In her request to the ministry Mahlangu said the queen mother, her three daughters, a son and six delegation members needed to travel.

Ombud ruling a ‘vindication’ for M&G
The press ombud has dismissed “in its entirety” Sicelo Shiceka’s complaint against the M&G for its story about his alleged irregular expenditure, including thousands of rands on flowers and decor for his ministerial house (“Minister’s bunch of trouble”, November 12 2010).

Shiceka complained that the story, by senior political reporter Mmanaledi Mataboge, “misleadingly stated” the expenditure was “irregular and untoward”, deputy press ombudsman Johan Retief said in his ruling last Friday. The M&G had responded that the story was based on an internal audit report that itself “makes it clear the expenditures were irregular”, Retief wrote.

“Nowhere does the M&G state it as a fact that Shiceka misspent public funds — the whole story, from start to finish, is about an internal audit report that lists Shiceka’s alleged irregular expenditure.”

Retief found the newspaper was “justified in its reportage” because “its story [was] mainly based on an internal audit report as well as on some sources; the story consistently portray[ed] the above-mentioned as such; and ample space [was] given to Shiceka’s views”.

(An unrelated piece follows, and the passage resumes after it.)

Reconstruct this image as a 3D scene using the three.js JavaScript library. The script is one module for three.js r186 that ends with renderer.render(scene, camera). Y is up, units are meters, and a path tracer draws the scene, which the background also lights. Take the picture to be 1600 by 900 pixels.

Welcoming the judgment, M&G editor-in-chief Nic Dawes said: “Mmanaledi was the first journalist to report on concerns within government about Shiceka’s spending habits. Her reporting was meticulous, based on documentary evidence and testimony from sources with direct knowledge of the circumstances. The ruling is a resounding vindication of Mmanaledi’s work in bringing this crucial issue to public attention.”